彼はニュートンの軌道計算式を多少改良した物で記録に残る彗星の周期を算出したところ、幾つかの彗星がほぼ同じ軌道になる事に気が付きました。そしてニュートンが同じ物ではないかと考えて計算に失敗した1680年と1681年に現れた大彗星がおよそ76年周期で太陽を回っていると予測して(ニュートンは彗星が太陽に向かっている所と太陽を回って折り返して来た物と予想したのです。発想そのものは間違っていません)次は1748年に出現すると予想しました。
ハレー自身は次の接近の前に世を去りましたが、天文学者たちは予言通り現れた彗星に彼の功績を称え「ハレー彗星」と名付けた訳です。
科学の進歩が「大気中の怪現象」や「不吉な予兆」と思われていた彗星を「惑星以外の太陽系の家族」に変えました。
その後、彗星の正体と起源の研究から「オールト雲」の想定が、「ボーデの法則」の予測から小惑星が見つかるなど「家族」は増えて行きます。
人間が「美味しい」と感じたり「綺麗だな」と思ったりする物には生命体としての人間に取って有益な物事が多いと言います。

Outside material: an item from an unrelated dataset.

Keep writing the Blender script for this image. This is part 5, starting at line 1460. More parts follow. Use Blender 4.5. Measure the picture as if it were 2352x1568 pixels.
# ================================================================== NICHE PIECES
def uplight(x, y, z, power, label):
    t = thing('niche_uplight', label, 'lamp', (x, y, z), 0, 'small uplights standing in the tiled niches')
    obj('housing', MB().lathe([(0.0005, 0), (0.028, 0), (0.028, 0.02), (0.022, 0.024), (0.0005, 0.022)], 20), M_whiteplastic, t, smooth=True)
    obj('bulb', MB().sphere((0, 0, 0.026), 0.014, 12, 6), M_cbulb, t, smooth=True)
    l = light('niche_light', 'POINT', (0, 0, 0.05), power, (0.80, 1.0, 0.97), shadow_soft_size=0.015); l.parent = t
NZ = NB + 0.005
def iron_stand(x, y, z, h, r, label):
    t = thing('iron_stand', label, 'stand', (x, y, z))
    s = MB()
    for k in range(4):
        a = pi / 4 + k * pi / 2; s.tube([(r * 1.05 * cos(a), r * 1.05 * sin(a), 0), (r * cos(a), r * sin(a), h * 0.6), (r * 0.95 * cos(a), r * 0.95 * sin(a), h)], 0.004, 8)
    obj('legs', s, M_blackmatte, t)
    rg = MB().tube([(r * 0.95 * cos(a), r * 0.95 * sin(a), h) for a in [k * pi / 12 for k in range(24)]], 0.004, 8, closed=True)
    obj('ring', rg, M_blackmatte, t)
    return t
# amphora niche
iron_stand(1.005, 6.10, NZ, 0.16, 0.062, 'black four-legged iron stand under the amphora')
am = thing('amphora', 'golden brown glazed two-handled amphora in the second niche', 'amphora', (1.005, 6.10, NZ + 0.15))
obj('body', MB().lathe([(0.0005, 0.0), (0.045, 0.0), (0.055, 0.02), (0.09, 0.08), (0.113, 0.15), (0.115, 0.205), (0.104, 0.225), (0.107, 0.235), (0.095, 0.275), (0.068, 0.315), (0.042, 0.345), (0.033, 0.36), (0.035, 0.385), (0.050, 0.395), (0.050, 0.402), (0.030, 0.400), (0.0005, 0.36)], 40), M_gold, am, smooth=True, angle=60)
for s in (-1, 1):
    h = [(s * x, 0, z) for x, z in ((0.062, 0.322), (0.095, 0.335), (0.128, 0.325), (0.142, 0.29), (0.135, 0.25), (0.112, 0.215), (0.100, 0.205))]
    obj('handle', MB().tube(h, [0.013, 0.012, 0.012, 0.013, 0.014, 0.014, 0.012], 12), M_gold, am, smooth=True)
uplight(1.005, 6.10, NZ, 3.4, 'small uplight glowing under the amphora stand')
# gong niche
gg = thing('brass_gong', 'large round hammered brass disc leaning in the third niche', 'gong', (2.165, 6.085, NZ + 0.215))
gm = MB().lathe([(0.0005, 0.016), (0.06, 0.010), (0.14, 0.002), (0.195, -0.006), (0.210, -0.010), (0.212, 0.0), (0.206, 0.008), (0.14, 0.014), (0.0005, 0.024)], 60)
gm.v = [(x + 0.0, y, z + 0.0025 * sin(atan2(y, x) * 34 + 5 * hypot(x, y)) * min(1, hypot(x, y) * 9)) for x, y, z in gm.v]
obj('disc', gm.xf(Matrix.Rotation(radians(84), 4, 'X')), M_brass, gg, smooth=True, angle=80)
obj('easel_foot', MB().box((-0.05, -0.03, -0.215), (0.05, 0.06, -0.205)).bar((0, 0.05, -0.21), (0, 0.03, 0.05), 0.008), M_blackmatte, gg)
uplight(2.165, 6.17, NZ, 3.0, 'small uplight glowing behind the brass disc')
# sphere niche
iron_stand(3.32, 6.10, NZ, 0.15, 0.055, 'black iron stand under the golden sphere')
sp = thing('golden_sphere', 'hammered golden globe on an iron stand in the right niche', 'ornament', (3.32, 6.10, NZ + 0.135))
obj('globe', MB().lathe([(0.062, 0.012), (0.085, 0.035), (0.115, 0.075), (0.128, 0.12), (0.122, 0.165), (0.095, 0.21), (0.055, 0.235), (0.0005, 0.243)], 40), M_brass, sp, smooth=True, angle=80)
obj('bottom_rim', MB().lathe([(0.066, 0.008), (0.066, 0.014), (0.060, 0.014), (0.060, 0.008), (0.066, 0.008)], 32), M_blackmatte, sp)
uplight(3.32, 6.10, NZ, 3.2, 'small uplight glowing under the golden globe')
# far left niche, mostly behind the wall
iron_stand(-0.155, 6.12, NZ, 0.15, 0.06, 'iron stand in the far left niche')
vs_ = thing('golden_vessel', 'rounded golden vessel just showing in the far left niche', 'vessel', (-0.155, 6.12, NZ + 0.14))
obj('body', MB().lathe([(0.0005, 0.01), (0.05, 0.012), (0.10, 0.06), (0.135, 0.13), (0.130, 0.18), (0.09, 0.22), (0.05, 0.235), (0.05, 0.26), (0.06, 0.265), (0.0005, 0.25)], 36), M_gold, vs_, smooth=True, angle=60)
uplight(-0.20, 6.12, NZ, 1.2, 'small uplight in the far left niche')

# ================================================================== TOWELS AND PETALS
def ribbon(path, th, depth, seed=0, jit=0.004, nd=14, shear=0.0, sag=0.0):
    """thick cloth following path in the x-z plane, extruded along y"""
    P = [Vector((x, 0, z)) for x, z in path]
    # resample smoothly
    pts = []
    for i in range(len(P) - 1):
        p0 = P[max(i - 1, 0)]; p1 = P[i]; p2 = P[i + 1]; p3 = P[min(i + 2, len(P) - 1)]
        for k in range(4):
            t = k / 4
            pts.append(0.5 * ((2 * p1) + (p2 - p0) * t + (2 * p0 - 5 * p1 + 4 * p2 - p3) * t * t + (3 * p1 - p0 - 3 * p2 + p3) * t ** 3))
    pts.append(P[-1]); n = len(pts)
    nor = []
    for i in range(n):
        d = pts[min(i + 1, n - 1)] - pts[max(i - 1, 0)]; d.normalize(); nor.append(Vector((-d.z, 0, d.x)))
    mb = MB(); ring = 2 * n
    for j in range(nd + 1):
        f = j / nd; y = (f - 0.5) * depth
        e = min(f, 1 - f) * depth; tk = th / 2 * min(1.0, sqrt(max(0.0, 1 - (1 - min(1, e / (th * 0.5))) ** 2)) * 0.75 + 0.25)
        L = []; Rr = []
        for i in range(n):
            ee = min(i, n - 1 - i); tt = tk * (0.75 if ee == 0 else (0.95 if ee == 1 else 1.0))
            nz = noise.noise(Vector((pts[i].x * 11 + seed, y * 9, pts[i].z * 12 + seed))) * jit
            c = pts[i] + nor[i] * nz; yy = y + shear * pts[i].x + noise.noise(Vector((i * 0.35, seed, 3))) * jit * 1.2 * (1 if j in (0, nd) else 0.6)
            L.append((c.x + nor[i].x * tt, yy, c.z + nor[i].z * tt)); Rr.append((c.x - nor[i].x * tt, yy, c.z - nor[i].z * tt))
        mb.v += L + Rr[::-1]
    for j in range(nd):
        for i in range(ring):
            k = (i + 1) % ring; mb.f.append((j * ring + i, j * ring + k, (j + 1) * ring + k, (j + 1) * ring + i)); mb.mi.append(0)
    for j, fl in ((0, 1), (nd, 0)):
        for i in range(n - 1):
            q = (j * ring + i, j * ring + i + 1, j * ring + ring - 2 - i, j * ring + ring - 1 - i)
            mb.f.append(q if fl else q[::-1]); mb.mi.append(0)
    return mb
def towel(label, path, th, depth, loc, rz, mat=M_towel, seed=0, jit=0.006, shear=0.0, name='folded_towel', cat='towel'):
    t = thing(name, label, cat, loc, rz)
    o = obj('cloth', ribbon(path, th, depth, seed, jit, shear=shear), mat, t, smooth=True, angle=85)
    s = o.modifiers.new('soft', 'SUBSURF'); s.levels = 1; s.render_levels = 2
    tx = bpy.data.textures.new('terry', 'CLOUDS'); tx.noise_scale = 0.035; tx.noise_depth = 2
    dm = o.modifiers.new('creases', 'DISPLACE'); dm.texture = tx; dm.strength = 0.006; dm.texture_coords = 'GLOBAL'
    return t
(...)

甘い味を美味しいと感じるのは人体に不足しがちな糖分を積極的に摂るように体がそうなっているからです。
しかし宇宙に関する物に美しさを感じるのはとても不思議な事に思えます。満天に広がる星空や淡い色に光る星雲はとても美しく感じますが、生物的な意味で何も人体に利益をもたらす物ではありません。
もっと言えば、技術が発達し肉眼では見ることの出来ない遠くの天体も、画像として目にする事が出来るようになりましたが、様々な形や色をした天体は優れた芸術に触れた時のように心に快感を呼び起こします。何の得も無いのに。
もしかしたら地球の生物は宇宙を移動していた時期があって、その際に何か利益をもたらす事があったのだろうか、などと首を捻っております。
広大な宇宙で一番身近な太陽系の中でさえまだまだ分からない事が沢山あります。いずれ私たちの子孫が遥かな宇宙を自由に行き来する時代が来ればいいな、と思っています。
本当、SFなどではとっくに火星辺りまでは人間の活動範囲になってる筈だったのに。戦争なんてやってる場合ですか。